US dollar’s reaction to upcoming Fed rate decision. How will market dynamics shape the greenback’s trajectory? Analysis inside.
Key Points
- The US dollar’s short-term uptrend stays intact as the FOMC meeting approaches.
- Expectations point to the Fed maintaining unchanged rates while placing a focus on the Statement of Economic Projection.
- The Summary of Economic Projections (SEP) will be crucial in assessing the greenback’s future, especially concerning 2023 and 2024 policy rate forecasts.
US Dollar’s Reaction to Upcoming Fed Rate Decision-Scenarios & Analysis
US Dollar’s Current Uptrend
The US dollar is currently experiencing a short-term uptrend in anticipation of the upcoming Federal Open Market Committee (FOMC) meeting. Market pricing based on the CME FedWatch tool widely anticipates that the Federal Reserve will maintain the federal funds rate steady at its meeting on September 19-20. Several factors support this expectation, including moderating core inflation (despite a recent uptick in headline CPI), cooling labor market conditions, and a stabilizing housing market.
Fed Chair Powell’s Balanced Approach
Federal Reserve Chair Jerome Powell is likely to provide a balanced assessment, emphasizing data-dependency regarding the near-term policy path. His approach may resemble the message delivered at Jackson Hole last month, where he hinted at the possibility of further tightening measures to address persistently high inflation and above-trend economic growth.
A significant question looms – Is the Fed finished with its rate hikes? Recent robust macroeconomic data increases the chances of an economic resurgence, potentially leading to renewed inflationary pressures. While the September rate decision appears almost certain, the November meeting could present a closer call. In this context, the payroll and Consumer Price Index (CPI) data for the following month will be pivotal ahead of the November 1 FOMC meeting.
Focus on the Summary of Economic Projections (SEP)
In the upcoming week, the primary focus will be on the Summary of Economic Projections (SEP), released alongside the September FOMC statement. Of particular note is the potential for the 2023 median policy rate to show another 25 basis-point hike. This aligns with the June assessment. Additionally, heightened interest will be observed regarding an upward revision in the 2024 median policy rate forecast.
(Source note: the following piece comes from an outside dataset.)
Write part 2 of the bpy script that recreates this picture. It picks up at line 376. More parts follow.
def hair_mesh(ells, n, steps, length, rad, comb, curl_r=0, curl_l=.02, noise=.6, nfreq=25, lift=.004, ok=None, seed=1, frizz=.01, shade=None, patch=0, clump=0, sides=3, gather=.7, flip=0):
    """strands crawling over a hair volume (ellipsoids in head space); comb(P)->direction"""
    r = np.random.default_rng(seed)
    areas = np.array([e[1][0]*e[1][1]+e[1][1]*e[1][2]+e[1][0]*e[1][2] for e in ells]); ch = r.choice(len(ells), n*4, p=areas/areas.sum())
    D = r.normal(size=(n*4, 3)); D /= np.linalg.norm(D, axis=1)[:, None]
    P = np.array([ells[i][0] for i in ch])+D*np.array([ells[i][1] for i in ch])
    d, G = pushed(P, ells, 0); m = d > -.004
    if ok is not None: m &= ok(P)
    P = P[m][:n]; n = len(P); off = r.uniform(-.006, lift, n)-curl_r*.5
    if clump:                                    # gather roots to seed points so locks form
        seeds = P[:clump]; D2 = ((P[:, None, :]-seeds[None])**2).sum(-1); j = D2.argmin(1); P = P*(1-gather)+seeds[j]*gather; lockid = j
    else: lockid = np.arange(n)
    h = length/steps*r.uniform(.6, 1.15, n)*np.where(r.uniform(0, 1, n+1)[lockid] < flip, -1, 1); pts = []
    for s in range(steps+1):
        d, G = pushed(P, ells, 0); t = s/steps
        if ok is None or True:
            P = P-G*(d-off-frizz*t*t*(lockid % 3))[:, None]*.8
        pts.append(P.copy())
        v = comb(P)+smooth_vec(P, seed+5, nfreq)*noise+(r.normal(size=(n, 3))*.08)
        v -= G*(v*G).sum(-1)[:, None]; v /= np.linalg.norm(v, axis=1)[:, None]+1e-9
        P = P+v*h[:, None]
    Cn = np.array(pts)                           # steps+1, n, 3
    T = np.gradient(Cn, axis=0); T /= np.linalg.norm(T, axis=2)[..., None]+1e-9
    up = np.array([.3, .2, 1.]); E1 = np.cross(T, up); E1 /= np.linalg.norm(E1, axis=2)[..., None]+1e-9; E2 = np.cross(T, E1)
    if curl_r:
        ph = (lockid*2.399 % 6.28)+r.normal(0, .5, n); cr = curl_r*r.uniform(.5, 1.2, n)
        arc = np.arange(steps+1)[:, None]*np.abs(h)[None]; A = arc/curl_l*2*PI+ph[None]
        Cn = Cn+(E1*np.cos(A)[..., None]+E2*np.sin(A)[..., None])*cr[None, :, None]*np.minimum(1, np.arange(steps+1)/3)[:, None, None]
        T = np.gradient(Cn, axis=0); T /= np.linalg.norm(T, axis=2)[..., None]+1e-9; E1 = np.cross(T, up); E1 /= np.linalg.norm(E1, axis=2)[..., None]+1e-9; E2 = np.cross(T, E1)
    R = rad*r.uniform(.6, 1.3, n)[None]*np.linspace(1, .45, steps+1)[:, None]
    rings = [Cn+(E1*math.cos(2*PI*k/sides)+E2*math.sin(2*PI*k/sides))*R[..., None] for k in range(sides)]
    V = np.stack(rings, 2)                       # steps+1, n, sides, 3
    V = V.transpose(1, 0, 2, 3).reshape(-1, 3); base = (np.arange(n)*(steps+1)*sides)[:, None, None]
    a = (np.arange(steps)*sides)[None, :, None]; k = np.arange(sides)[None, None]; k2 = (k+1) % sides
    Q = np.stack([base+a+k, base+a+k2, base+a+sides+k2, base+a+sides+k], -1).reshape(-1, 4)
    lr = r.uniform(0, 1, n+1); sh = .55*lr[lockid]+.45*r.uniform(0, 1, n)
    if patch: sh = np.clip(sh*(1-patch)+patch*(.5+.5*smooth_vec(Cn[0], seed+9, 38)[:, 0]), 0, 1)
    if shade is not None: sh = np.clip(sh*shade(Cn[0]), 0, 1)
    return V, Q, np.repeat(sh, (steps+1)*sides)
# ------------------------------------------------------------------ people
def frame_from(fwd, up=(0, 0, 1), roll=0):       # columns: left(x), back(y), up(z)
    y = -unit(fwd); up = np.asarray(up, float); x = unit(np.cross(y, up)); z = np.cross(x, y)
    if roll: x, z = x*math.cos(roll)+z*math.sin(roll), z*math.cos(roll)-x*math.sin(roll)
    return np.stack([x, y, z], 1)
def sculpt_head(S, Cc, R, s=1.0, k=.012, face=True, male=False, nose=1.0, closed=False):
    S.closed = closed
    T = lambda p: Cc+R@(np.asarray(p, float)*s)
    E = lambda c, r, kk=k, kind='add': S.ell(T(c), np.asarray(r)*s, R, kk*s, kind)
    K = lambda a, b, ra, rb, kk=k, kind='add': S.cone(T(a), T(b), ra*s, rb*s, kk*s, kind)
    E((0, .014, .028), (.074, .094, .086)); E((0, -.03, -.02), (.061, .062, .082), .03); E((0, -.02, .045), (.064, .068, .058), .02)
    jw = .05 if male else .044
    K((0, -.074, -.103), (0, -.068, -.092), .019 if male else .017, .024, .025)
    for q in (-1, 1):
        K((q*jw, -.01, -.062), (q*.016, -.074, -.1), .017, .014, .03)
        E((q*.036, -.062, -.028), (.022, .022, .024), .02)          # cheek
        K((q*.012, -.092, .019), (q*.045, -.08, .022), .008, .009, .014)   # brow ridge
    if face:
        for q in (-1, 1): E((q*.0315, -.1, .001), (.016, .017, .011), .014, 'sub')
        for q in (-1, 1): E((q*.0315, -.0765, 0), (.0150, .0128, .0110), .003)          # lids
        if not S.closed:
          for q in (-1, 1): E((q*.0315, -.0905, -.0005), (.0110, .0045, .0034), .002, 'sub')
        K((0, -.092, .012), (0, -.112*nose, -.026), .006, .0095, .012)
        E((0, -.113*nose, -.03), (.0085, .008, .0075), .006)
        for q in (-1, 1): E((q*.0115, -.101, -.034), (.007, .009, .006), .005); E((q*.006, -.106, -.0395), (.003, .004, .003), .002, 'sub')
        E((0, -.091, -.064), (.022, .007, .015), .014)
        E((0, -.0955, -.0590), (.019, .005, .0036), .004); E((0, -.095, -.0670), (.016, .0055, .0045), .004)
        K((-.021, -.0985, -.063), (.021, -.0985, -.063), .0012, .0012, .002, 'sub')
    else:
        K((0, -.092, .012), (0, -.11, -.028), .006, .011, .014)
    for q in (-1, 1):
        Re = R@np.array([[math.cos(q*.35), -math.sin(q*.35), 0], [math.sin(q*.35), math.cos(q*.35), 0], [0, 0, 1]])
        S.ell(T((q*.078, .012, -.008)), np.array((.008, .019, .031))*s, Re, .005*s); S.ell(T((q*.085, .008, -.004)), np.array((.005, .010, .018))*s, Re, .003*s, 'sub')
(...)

In June, analysts previously projected this rate to be at 4.6%.
From a market perspective, the SEP could play a pivotal role. A 25 basis-point upward shift would still leave a significant gap compared to the current dovish 2024 market pricing. This contrast could prompt a reevaluation of the dovish market outlook for the upcoming year, potentially propelling the US dollar globally. Conversely, if 2024 median policy rate projections remain unchanged, the US dollar’s rally may take a temporary pause. However, any retreat could be short-lived, given the strong performance of the US economy relative to the rest of the world.
DXY Index’s Short-Term Bullish Momentum
The short-term bullish momentum of the DXY Index (USD index) has remained intact since July, characterized by higher highs and higher lows. This trend, combined with breaks above crucial resistance levels, reinforces the short-term uptrend. The index is currently testing a formidable resistance level at approximately 106.00, corresponding to the March high. A decisive breakthrough beyond 106.00, even as momentum has plateaued, would indicate a substantial bullish outlook for the US dollar. Conversely, only a decline below the 102.50-103.00 range would raise concerns about the DXY Index potentially reaching its peak.